Ervin should know. He’s also a senior architect and principal at TSP, Inc., the integrated design and engineering firm that’s collaborating with the nonprofit to create the new Dakota Aquarium & Butterfly House—a name change that reflects the attraction’s shift in focus. Attendance at the facility has increased 90 percent since the marine exhibits opened in 2011. The two-phased construction project will bring new opportunities for visitors and those who work in the field of marine conservation.
Key components
As the improvements take shape, guests will notice key interactive differences: a pop-up dome in the clownfish exhibit, enhanced tidal touch pools, a cylinder jellyfish tank, and a significant increase in the number of exhibits. The entire facility now contains roughly 10,000 gallons of displays. A single tank in the largest planned exhibit—the Lagoonal Reef—could reach that capacity on its own.
The addition will wrap all sides of the existing structure, creating a loop around the heart of the building: the butterfly conservatory. That conservatory now is getting some updates, but the work won’t add square footage. The space already is the optimal size for visitors to see the insects’ wings unfold in flight for an interactive, immersive experience.
The expansion’s overall concept takes guests from rocky coasts to shallow seas and then lagoons before bringing them back to land, where enhanced classrooms will offer hands-on activities such as a watershed table and underwater microscopes. The tour will end in the gift shop before guests pass through a set of doors and re-enter the arrival area where their visit began.
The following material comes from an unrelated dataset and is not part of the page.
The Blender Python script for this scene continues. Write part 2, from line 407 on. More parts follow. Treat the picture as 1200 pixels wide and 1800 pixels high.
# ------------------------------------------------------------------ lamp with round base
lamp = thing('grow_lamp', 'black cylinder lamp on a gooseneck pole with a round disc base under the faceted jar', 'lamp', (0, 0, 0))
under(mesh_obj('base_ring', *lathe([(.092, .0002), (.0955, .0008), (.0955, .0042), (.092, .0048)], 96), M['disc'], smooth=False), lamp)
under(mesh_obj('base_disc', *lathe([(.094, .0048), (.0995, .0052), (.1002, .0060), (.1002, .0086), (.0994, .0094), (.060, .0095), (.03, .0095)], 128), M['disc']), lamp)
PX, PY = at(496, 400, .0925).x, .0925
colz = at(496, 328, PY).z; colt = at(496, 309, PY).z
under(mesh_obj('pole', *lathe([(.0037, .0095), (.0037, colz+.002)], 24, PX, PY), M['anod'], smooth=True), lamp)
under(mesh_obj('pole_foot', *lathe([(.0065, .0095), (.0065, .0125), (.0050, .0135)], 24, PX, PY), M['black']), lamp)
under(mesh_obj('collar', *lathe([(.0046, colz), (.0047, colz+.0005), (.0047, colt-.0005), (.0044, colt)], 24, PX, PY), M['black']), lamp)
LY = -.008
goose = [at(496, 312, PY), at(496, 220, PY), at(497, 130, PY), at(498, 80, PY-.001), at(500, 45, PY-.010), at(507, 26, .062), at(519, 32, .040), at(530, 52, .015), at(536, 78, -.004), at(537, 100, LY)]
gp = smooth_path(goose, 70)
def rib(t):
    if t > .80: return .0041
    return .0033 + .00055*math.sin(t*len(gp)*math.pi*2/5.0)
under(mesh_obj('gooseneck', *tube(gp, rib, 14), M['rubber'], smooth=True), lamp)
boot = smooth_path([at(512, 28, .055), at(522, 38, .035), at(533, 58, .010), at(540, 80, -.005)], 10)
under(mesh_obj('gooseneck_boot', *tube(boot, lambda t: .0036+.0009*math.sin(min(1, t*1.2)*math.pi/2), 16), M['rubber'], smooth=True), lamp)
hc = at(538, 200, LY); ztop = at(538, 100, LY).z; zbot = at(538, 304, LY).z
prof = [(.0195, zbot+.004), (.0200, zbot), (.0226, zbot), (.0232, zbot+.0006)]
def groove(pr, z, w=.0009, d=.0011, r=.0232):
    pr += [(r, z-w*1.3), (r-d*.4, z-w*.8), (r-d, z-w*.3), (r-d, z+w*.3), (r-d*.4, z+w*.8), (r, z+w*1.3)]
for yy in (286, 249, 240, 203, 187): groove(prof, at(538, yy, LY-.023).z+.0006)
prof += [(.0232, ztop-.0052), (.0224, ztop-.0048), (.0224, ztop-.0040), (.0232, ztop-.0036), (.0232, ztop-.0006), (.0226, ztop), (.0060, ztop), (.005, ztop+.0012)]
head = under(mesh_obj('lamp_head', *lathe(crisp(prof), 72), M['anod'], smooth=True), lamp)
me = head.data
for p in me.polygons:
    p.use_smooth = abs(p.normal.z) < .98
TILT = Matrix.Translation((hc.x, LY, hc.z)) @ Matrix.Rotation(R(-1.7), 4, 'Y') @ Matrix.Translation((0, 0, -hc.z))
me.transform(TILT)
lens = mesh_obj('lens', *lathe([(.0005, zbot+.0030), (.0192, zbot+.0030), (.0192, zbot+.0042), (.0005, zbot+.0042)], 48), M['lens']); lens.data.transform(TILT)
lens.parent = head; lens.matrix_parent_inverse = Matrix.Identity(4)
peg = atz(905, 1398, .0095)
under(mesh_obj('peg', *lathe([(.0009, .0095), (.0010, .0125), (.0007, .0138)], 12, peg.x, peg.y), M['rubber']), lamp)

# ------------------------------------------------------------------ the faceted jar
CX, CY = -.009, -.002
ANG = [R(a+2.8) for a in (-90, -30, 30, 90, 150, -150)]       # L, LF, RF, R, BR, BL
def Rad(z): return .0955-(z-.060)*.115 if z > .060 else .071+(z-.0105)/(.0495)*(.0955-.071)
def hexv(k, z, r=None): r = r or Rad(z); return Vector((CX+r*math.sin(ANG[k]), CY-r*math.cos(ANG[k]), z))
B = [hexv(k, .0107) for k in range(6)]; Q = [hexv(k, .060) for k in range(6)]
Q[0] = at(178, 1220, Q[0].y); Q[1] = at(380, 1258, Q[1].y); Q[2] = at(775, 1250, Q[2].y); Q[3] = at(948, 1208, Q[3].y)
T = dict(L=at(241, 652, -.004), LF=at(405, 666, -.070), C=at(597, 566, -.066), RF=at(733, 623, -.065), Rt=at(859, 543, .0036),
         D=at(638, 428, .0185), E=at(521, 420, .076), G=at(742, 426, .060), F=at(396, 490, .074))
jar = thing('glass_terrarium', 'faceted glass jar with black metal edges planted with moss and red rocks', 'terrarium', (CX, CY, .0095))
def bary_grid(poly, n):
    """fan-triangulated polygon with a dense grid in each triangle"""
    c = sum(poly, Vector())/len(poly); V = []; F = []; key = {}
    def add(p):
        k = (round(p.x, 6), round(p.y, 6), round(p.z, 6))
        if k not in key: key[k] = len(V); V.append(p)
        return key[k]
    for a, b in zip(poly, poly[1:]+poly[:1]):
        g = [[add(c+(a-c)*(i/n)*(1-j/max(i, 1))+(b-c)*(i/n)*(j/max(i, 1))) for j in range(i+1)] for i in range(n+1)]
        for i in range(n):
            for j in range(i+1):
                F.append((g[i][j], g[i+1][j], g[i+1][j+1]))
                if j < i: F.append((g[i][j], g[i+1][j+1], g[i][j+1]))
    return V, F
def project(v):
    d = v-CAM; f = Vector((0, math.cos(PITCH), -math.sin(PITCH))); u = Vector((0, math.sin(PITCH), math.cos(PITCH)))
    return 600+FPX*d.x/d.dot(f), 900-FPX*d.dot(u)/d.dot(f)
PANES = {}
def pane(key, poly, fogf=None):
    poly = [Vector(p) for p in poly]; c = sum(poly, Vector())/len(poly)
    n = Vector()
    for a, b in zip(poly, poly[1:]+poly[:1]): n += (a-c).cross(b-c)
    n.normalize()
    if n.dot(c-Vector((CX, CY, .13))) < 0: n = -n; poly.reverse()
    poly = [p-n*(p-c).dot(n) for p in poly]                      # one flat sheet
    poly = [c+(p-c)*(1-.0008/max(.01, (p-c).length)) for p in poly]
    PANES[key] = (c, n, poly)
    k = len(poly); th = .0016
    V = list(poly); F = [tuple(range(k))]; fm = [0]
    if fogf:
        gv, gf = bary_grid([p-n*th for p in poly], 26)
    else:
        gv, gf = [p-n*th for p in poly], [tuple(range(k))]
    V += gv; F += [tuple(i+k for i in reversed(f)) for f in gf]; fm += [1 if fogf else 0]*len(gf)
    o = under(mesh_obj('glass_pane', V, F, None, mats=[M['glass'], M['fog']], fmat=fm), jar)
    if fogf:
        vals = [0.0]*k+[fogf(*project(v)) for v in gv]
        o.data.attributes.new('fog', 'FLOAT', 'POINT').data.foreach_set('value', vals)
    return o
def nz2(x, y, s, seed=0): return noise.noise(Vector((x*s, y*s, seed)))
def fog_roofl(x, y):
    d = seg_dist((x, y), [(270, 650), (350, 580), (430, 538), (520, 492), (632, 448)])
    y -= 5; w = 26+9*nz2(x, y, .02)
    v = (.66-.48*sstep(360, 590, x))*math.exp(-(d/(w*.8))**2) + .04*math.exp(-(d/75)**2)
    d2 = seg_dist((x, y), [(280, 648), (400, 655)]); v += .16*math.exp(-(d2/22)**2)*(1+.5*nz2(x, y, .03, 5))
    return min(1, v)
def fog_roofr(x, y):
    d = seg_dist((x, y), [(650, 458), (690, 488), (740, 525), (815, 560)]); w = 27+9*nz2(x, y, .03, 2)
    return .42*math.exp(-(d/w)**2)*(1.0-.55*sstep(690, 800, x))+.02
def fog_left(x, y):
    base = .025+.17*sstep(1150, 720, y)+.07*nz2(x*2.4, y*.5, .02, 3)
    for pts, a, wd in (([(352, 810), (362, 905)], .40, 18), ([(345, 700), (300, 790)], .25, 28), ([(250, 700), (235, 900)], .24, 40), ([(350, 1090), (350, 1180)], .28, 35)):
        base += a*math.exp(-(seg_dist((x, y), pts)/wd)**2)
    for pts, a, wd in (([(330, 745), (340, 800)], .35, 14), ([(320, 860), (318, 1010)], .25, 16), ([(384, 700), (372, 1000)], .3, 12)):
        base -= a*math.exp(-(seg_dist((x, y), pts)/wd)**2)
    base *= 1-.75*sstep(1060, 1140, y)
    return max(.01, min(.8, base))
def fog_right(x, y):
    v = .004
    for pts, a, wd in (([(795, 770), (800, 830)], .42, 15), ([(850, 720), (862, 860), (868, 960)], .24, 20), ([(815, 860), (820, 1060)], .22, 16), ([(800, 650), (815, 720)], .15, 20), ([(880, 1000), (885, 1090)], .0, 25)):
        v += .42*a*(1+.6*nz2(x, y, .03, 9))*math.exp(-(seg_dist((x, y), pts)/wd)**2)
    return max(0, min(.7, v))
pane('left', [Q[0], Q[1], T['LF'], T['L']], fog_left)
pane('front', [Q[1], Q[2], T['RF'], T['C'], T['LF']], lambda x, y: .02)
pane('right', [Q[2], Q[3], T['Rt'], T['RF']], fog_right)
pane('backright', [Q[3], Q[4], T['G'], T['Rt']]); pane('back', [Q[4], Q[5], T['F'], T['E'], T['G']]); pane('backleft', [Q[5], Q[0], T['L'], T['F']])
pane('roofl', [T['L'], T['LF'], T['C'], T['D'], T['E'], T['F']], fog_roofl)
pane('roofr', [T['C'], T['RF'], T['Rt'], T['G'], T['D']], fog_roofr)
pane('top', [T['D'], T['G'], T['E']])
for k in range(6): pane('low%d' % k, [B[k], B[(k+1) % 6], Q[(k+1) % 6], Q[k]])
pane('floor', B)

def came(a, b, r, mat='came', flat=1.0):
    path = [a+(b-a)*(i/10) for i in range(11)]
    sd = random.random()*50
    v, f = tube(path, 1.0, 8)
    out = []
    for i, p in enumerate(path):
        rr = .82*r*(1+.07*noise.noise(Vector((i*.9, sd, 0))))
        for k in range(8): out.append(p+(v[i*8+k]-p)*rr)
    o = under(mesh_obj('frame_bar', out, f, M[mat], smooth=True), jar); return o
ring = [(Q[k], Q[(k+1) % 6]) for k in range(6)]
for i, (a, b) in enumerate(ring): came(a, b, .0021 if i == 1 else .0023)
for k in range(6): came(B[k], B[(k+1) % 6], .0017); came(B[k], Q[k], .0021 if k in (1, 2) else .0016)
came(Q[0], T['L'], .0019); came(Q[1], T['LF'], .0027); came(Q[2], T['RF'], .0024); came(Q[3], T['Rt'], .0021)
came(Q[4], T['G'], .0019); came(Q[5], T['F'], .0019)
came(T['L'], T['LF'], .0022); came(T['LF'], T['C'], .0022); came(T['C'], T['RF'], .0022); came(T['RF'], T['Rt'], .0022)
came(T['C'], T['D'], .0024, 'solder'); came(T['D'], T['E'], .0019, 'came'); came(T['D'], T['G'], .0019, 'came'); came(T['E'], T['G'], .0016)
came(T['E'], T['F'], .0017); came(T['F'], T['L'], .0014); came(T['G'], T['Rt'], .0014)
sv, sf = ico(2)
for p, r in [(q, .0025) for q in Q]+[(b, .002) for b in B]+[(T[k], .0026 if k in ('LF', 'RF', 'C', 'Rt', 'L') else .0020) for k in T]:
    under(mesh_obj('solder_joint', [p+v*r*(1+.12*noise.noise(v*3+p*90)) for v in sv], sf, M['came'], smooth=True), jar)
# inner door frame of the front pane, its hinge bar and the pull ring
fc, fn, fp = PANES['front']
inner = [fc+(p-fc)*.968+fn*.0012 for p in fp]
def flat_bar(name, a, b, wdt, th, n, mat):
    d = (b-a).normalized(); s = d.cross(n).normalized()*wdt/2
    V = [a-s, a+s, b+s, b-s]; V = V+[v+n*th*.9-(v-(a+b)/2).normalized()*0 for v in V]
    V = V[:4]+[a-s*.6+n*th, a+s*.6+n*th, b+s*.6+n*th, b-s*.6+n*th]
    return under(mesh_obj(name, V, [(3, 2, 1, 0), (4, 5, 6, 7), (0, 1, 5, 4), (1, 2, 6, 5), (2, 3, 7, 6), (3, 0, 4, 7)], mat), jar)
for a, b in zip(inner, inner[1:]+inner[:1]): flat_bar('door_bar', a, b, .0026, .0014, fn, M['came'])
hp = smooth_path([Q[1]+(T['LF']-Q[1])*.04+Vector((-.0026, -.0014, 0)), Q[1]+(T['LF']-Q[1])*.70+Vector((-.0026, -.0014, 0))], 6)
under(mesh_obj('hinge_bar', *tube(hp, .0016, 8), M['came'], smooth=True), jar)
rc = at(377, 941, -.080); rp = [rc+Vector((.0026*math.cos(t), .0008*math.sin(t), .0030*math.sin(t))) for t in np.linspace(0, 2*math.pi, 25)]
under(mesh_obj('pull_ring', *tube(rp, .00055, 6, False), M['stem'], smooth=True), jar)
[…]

Click here to learn more: View a floor plan for the aquarium’s exhibit galleries and see other changes that will take place inside the butterfly conservatory.
It’s an ambitious leap for the independent nonprofit, which is self-funded through admissions, memberships, gift shop sales, and donations. The group receives no United Way allocation and no subsidies from the City of Sioux Falls, State of South Dakota, or the Sertoma Club.
Project timeline
The two-phased project will start with smaller additions to office and storage areas, giving staff and volunteers much-needed space. The administration suite with board room and an employee break room are absolute musts to accommodate the growing number of people needed to operate the facility.
Inside the butterfly conservatory, a new gazebo will take shape in the center of the room. A new misting system will serve plant and animal life. A second, taller waterfall will rise in the northwest corner, cascading in an arc over the paved walkway so visitors pass behind a curtain that flows into the existing waterfall. That smaller structure will be rebuilt to allow water to flow down nearly every side into the renovated and deep-cleaned pond.
The initial work phase will continue through next winter, wrapping up in time for summer 2020. Journey Group then will begin major construction on the aquarium galleries, classrooms, admissions, entrance, gift shop, and reworking of the butterfly room’s entrance/exit path. The goal: Hold a grand opening for the Dakota Aquarium before the end of 2021.
Conservation programs
The facility is one of only a few in the United States to combine a butterfly house and an aquarium. The research and conservation work that take place inside make it even more unique in the region. For many Midwesterners, “elkhorn” and “staghorn” conjure images of hunting trophies.
Aquarium Curator Zach Huisken has a different take. In his field, the two terms actually refer to types of brown branching Caribbean coral classified by National Oceanic & Atmospheric Administration Fisheries as “threatened” under the Endangered Species Act. The Butterfly House & Aquarium is one of only a handful of facilities in the nation successfully housing and growing these Caribbean coral species.
“The world’s coral reefs are declining at a rapid rate,” Huisken said. “We’re growing coral for our exhibits as well as to share with other aquarium institutions to prevent collecting corals from the ocean. But we’re struggling for space right now and simply don’t have room for our growing corals.”
Click here to watch a video that describes how aquarium staff grow coral species.
Lindsey Barwald, the nonprofit’s development director, puts it this way: “We’ve been propagating jellyfish and coral, and now we are raising pot-bellied seahorses. Every day, we hatch a fresh batch of brine shrimp—‘Sea-Monkeys’—to feed the jellyfish and seahorses. We’ve shipped up to 100 coolers of corals and jellyfish to other aquarium facilities by this point.”
The Butterfly House & Aquarium also ships non-threatened stony coral species to fellow facilities, including the Henry Doorly Zoo & Aquarium in Omaha. Coral from the local “lab” has been sent to California, Arizona, New York, and “pretty much anywhere in-between,” Huisken said. “These are the major reef-building corals in the Indo-Pacific. Larger aquarium facilities display larger tanks, and we can help them by providing coral to fill their exhibits.”
The expanded aquarium facility in Sioux Falls will include proper space, equipment, and infrastructure to help those efforts become even more efficient. Huisken and his team use LED lights, which run cooler and use less energy than bulbs designed to replicate the sun’s intensity and spectrum.
“A lot of facilities have transitioned from an older way of doing things to new technology like LEDs,” Huisken said. “The expanded aquarium facility will allow us to incorporate more technology into our aquarium operations.”